◆ Collected data ◆
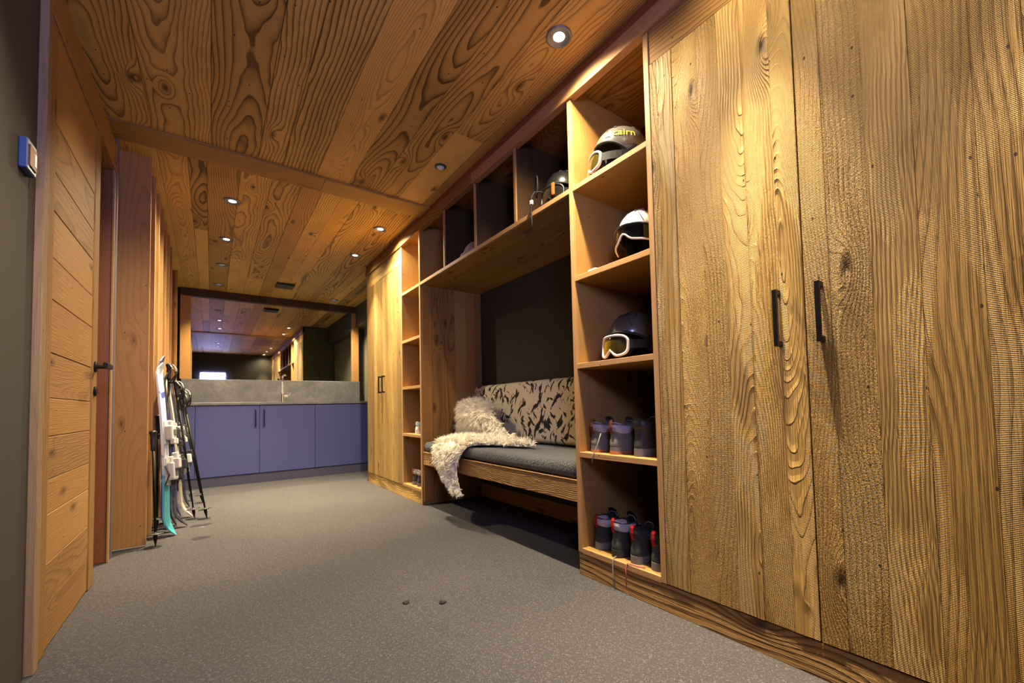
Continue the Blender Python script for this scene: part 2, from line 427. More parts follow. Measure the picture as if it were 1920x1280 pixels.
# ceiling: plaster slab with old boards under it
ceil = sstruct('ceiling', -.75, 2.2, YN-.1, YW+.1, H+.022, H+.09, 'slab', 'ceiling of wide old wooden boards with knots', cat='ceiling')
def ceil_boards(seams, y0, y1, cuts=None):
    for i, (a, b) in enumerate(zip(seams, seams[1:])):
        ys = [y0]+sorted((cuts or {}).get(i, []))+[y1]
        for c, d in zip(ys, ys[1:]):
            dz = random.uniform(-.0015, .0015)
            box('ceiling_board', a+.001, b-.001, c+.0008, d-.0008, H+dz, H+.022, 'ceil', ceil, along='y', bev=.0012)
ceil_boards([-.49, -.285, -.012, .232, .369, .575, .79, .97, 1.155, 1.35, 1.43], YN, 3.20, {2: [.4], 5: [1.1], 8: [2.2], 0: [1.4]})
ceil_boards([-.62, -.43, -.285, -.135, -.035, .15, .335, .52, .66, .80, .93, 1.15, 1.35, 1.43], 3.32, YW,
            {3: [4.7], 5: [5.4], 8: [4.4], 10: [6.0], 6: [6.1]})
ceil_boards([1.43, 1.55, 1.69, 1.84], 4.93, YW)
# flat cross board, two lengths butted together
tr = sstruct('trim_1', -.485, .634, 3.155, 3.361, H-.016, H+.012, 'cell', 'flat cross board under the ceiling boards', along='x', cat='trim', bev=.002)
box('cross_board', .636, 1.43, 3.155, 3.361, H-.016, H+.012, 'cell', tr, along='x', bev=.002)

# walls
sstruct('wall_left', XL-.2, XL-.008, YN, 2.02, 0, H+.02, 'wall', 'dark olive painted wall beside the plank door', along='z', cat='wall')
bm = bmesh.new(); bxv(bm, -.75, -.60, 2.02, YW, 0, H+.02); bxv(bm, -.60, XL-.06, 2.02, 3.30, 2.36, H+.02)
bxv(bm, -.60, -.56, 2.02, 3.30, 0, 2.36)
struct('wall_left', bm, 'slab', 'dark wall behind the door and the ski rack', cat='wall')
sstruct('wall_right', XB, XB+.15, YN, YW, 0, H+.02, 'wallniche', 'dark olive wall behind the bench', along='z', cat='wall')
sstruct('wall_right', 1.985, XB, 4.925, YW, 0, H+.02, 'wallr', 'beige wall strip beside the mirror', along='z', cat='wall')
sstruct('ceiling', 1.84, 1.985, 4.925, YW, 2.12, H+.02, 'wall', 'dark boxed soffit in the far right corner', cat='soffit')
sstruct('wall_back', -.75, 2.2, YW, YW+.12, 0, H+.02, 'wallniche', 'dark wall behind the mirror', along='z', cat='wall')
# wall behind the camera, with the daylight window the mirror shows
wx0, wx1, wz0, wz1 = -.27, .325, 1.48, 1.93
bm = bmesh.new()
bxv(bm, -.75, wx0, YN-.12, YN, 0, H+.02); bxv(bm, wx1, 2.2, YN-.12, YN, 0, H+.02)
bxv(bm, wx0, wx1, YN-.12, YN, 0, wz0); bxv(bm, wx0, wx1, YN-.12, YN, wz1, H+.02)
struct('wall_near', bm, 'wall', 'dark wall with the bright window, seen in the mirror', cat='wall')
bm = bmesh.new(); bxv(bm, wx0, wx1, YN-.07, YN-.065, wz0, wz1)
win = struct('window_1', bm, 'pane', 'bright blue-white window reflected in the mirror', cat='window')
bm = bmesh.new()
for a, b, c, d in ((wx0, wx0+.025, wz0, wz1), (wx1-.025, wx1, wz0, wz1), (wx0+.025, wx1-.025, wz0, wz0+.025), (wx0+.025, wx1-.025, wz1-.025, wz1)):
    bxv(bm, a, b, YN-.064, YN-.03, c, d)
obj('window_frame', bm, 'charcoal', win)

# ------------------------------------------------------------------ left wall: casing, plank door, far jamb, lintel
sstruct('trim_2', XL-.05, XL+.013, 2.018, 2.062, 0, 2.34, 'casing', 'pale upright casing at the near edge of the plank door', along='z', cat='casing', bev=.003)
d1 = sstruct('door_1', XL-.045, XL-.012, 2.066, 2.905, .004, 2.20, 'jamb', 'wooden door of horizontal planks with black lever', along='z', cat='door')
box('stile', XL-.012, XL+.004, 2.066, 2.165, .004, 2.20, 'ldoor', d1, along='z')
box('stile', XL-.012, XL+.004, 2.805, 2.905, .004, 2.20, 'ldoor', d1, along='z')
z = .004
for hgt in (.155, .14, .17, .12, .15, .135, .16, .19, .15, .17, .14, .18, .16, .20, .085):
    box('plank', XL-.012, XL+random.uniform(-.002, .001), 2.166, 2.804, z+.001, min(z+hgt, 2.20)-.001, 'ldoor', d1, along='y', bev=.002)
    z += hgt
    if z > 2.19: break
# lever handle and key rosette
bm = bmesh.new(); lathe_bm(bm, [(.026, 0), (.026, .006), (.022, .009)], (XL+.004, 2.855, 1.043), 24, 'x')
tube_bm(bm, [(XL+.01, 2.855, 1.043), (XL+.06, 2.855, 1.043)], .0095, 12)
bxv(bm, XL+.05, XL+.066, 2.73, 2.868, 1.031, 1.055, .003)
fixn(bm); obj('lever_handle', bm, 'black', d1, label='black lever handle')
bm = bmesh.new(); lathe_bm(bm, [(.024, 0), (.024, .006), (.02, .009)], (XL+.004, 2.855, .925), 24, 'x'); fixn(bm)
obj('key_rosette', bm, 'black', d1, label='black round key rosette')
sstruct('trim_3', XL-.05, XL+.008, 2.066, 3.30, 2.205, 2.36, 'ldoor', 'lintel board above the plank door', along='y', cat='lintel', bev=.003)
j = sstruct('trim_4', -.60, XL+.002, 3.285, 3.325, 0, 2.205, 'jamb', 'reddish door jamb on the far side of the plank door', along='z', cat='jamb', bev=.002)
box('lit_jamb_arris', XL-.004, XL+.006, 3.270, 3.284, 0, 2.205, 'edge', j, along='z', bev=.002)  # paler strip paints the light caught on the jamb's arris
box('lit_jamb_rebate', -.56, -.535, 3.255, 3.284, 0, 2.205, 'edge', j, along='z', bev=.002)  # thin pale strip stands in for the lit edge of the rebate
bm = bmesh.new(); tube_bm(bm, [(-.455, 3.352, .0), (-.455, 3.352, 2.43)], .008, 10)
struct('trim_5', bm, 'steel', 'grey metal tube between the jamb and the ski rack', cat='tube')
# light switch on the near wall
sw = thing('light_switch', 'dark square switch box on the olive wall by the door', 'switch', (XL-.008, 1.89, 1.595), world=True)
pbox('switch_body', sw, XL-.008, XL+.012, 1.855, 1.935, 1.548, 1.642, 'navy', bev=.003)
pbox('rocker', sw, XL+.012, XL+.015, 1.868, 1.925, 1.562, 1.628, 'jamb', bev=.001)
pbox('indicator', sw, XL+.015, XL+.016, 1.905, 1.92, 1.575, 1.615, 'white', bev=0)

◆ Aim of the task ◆
Find the lines containing "wallniche" and pull them out.

◆ Correct result ◆
sstruct('wall_right', XB, XB+.15, YN, YW, 0, H+.02, 'wallniche', 'dark olive wall behind the bench', along='z', cat='wall')
sstruct('wall_back', -.75, 2.2, YW, YW+.12, 0, H+.02, 'wallniche', 'dark wall behind the mirror', along='z', cat='wall')